Music for Lighthouses

Additional Information

Released on Linear Obsessional Recordings label 12 Dec 2014 as a free download and a limited numbered edition of 50 CDRs. Each hand stamped CD is enclosed in a frosted plastic flexible case with blue card liner and a half size facsimile of an old postcard of Leasowe lighthouse. Unfortunately CD sold out.



Catalogue Number: LOR57





REVIEWS:



"All the best horror movie directors know that less is more when you’re trying to put the heebies on people. The creak on the stair and the howl in the night – that’s the real terror, much scarier than actual blood and guts because the imagination does the heavy lifting, dreaming up a fate far worse than any hack with a camera could.



Dave Clarkson gets that too, as proved by the four tracks on Music for Lighthouses. As enigmatic as the structures they celebrate, these pieces are ominous sound collages, created from field recordings gathered from the UK’s north-western coast combined with analogue synth murmurs and other minimal instrumentation.



Although inspired by memories of childhood, the album is a much more eerie and unsettling listen than you might expect. The less-is-more aesthetic helps create the mood of unease, with sounds hovering on the just within hearing, like shadows that linger at the edges of vision. It’s a fine antidote to much of the ponderous ‘dark ambient’ music currently in circulation, whose melodramatic sound design resembles pantomime rather than true blood-chilling freakiness.



Clarkson is something of a veteran of the underground music scene, with a discography that stretches back to his cassette works under the Central Processing moniker in the 1980s. Since then he’s released a gaggle of CDs as Illuminati, and has recently started with working with Alistair Stray in an abrasive duo called Psychic Frequencies. The latter’s October 2014 release, Projecting Disorder, is well worth investigation.



The restraint and well-judged topology of the compositions on Music for Lighthouses are, no doubt, partially a result of this experience, enabling Clarkson to create introverted, almost claustrophobic soundscapes in which the internal and external worlds seem to merge. Sounds that you’d think would be comforting – the crash of waves on the beach, the breeze, the cawing of gulls – are inverted, instead becoming harbingers of doom.

In The Whistling Sands, the sounds of the sea and the wind, gathered from the Leasowe coast in Merseyside, become oppressive shrouds for echoing whistles and electronic sizzles. Clarkson took his inspiration for this track from MR James’s 1903 story, Oh, Whistle and I’ll Come to You My Lad, and this piece perfectly embodies the mysterious atmosphere of that story (and its 1968 film adaptation), part horror tale and part chronicle of mental collapse.

It’s so desolate, in fact, that the seagull calls heralding the start of the following track, Hilbre Island 53​.​375 N 3​.​2175 W, seem shockingly dissonant, erupting with an almost metallic burst of noise. Once the shock of these sounds has faded, however, this piece is relatively tranquil. The field recordings – this time of the Hilbre Island nature reserve – are interwoven with simple melodies from the Bloom generative music app and occasional percussion and chime interventions. Still, I can’t help finding the constant gull noise a tad unnerving, a feeling accentuated by an occasional hollow booming sound in the background (probably the wind, but you never know, right?).

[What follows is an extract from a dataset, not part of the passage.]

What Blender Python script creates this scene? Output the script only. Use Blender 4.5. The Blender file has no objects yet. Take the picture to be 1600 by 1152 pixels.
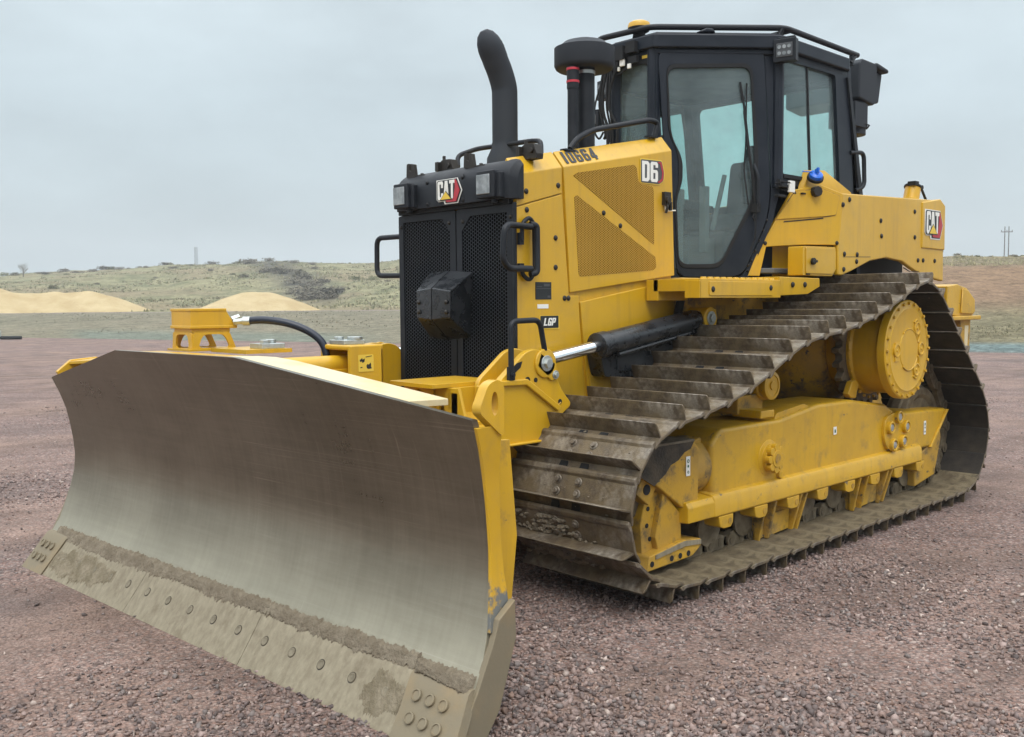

Any respite from anxiety is only temporary, however, as the second half of the album brings the fragile walls of reality crashing down. In Lantern to Black Sea, heavily echo-ed drum kicks and synthetic electronic tones disrupt the peaceful wave sounds. It is like being in some kind of prison, similar to that in Terry Gilliam’s Brazil, where an illusion of bucolic peace is ruptured to show the coercive forces beneath.



Moments of lightness, when they do come, only accentuate the sense of existential dread. The simple glockenspiel melody in Longing and Loneliness, for example, is disconcerting rather than comforting, a ghost from the recesses of memory. And while Clarkson’s own notes to this piece position it as soundtrack to the everyday duties of the lighthouse keeper – “trimming the wicks, replenishing fuel…climbing the stairs…..winding clockworks , cleaning lenses, windows…. climbing the stairs” – I can’t help feeling that this mundanity is hiding something much scarier, the long guitar phase and reedy rustle heralding an oncoming psychological storm".